## Supplied material
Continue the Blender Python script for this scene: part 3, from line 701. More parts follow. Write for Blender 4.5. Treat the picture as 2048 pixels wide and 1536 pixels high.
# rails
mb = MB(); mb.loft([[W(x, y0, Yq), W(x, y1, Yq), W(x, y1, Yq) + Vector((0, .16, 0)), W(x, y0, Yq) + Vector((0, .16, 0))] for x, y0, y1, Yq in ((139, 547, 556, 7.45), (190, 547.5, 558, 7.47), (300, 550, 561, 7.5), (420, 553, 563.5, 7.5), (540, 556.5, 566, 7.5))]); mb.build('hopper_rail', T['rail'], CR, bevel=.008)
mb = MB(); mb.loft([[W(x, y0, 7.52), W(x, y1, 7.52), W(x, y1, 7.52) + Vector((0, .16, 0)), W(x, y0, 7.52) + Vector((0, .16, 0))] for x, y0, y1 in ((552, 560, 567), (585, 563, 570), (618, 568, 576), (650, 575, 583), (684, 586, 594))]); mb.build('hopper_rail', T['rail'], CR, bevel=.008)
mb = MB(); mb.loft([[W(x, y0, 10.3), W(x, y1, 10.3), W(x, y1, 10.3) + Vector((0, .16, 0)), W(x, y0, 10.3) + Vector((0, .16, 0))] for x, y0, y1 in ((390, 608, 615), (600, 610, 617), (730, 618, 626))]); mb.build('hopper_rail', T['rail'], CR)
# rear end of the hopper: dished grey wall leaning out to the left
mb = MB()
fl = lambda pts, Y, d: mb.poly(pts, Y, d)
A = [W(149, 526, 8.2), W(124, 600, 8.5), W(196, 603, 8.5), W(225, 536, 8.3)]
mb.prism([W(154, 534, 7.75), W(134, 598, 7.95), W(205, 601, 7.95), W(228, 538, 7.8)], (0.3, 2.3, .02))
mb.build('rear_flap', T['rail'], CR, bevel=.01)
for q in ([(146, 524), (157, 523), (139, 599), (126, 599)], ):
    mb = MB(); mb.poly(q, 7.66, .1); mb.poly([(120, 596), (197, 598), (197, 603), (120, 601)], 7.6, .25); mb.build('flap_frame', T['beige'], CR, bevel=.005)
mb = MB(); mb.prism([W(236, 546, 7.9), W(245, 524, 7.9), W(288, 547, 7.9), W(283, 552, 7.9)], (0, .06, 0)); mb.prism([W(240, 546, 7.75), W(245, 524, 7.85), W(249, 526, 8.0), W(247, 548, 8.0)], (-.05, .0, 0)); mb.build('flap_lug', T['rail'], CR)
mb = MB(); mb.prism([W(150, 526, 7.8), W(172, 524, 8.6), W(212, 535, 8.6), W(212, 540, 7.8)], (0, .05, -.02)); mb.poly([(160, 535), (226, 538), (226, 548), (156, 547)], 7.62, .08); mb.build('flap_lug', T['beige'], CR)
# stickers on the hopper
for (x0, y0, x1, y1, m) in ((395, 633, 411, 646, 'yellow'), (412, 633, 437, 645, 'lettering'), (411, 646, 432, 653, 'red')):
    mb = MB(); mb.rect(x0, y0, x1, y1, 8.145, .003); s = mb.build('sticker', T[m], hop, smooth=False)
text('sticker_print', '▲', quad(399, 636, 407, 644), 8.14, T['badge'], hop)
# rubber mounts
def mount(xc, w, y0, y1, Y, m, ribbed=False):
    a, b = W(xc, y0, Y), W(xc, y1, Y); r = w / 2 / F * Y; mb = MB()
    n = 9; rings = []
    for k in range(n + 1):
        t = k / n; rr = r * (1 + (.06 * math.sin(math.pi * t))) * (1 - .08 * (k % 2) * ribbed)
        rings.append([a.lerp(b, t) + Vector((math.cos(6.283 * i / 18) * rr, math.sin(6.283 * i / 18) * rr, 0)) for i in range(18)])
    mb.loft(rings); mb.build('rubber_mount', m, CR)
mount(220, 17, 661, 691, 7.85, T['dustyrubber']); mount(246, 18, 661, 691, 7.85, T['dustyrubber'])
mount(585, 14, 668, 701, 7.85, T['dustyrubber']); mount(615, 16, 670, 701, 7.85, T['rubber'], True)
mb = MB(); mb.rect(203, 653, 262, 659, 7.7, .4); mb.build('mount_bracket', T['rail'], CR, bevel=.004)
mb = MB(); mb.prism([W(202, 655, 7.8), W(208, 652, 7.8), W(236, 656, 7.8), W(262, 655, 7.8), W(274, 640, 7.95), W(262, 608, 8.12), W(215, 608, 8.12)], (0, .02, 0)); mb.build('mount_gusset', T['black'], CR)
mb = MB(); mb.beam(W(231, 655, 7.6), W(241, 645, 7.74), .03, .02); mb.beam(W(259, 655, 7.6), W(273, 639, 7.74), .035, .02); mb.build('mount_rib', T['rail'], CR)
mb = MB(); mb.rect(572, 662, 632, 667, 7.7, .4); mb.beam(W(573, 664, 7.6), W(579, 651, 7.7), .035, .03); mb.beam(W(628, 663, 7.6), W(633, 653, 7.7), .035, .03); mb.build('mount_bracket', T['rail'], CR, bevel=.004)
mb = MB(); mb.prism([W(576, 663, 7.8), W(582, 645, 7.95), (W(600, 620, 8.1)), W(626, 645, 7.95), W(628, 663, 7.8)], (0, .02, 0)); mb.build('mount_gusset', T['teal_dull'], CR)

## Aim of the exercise
Every line above should be printed again exactly as it stands.

## Completed exercise
Continue the Blender Python script for this scene: part 3, from line 701. More parts follow. Write for Blender 4.5. Treat the picture as 2048 pixels wide and 1536 pixels high.
# rails
mb = MB(); mb.loft([[W(x, y0, Yq), W(x, y1, Yq), W(x, y1, Yq) + Vector((0, .16, 0)), W(x, y0, Yq) + Vector((0, .16, 0))] for x, y0, y1, Yq in ((139, 547, 556, 7.45), (190, 547.5, 558, 7.47), (300, 550, 561, 7.5), (420, 553, 563.5, 7.5), (540, 556.5, 566, 7.5))]); mb.build('hopper_rail', T['rail'], CR, bevel=.008)
mb = MB(); mb.loft([[W(x, y0, 7.52), W(x, y1, 7.52), W(x, y1, 7.52) + Vector((0, .16, 0)), W(x, y0, 7.52) + Vector((0, .16, 0))] for x, y0, y1 in ((552, 560, 567), (585, 563, 570), (618, 568, 576), (650, 575, 583), (684, 586, 594))]); mb.build('hopper_rail', T['rail'], CR, bevel=.008)
mb = MB(); mb.loft([[W(x, y0, 10.3), W(x, y1, 10.3), W(x, y1, 10.3) + Vector((0, .16, 0)), W(x, y0, 10.3) + Vector((0, .16, 0))] for x, y0, y1 in ((390, 608, 615), (600, 610, 617), (730, 618, 626))]); mb.build('hopper_rail', T['rail'], CR)
# rear end of the hopper: dished grey wall leaning out to the left
mb = MB()
fl = lambda pts, Y, d: mb.poly(pts, Y, d)
A = [W(149, 526, 8.2), W(124, 600, 8.5), W(196, 603, 8.5), W(225, 536, 8.3)]
mb.prism([W(154, 534, 7.75), W(134, 598, 7.95), W(205, 601, 7.95), W(228, 538, 7.8)], (0.3, 2.3, .02))
mb.build('rear_flap', T['rail'], CR, bevel=.01)
for q in ([(146, 524), (157, 523), (139, 599), (126, 599)], ):
    mb = MB(); mb.poly(q, 7.66, .1); mb.poly([(120, 596), (197, 598), (197, 603), (120, 601)], 7.6, .25); mb.build('flap_frame', T['beige'], CR, bevel=.005)
mb = MB(); mb.prism([W(236, 546, 7.9), W(245, 524, 7.9), W(288, 547, 7.9), W(283, 552, 7.9)], (0, .06, 0)); mb.prism([W(240, 546, 7.75), W(245, 524, 7.85), W(249, 526, 8.0), W(247, 548, 8.0)], (-.05, .0, 0)); mb.build('flap_lug', T['rail'], CR)
mb = MB(); mb.prism([W(150, 526, 7.8), W(172, 524, 8.6), W(212, 535, 8.6), W(212, 540, 7.8)], (0, .05, -.02)); mb.poly([(160, 535), (226, 538), (226, 548), (156, 547)], 7.62, .08); mb.build('flap_lug', T['beige'], CR)
# stickers on the hopper
for (x0, y0, x1, y1, m) in ((395, 633, 411, 646, 'yellow'), (412, 633, 437, 645, 'lettering'), (411, 646, 432, 653, 'red')):
    mb = MB(); mb.rect(x0, y0, x1, y1, 8.145, .003); s = mb.build('sticker', T[m], hop, smooth=False)
text('sticker_print', '▲', quad(399, 636, 407, 644), 8.14, T['badge'], hop)
# rubber mounts
def mount(xc, w, y0, y1, Y, m, ribbed=False):
    a, b = W(xc, y0, Y), W(xc, y1, Y); r = w / 2 / F * Y; mb = MB()
    n = 9; rings = []
    for k in range(n + 1):
        t = k / n; rr = r * (1 + (.06 * math.sin(math.pi * t))) * (1 - .08 * (k % 2) * ribbed)
        rings.append([a.lerp(b, t) + Vector((math.cos(6.283 * i / 18) * rr, math.sin(6.283 * i / 18) * rr, 0)) for i in range(18)])
    mb.loft(rings); mb.build('rubber_mount', m, CR)
mount(220, 17, 661, 691, 7.85, T['dustyrubber']); mount(246, 18, 661, 691, 7.85, T['dustyrubber'])
mount(585, 14, 668, 701, 7.85, T['dustyrubber']); mount(615, 16, 670, 701, 7.85, T['rubber'], True)
mb = MB(); mb.rect(203, 653, 262, 659, 7.7, .4); mb.build('mount_bracket', T['rail'], CR, bevel=.004)
mb = MB(); mb.prism([W(202, 655, 7.8), W(208, 652, 7.8), W(236, 656, 7.8), W(262, 655, 7.8), W(274, 640, 7.95), W(262, 608, 8.12), W(215, 608, 8.12)], (0, .02, 0)); mb.build('mount_gusset', T['black'], CR)
mb = MB(); mb.beam(W(231, 655, 7.6), W(241, 645, 7.74), .03, .02); mb.beam(W(259, 655, 7.6), W(273, 639, 7.74), .035, .02); mb.build('mount_rib', T['rail'], CR)
mb = MB(); mb.rect(572, 662, 632, 667, 7.7, .4); mb.beam(W(573, 664, 7.6), W(579, 651, 7.7), .035, .03); mb.beam(W(628, 663, 7.6), W(633, 653, 7.7), .035, .03); mb.build('mount_bracket', T['rail'], CR, bevel=.004)
mb = MB(); mb.prism([W(576, 663, 7.8), W(582, 645, 7.95), (W(600, 620, 8.1)), W(626, 645, 7.95), W(628, 663, 7.8)], (0, .02, 0)); mb.build('mount_gusset', T['teal_dull'], CR)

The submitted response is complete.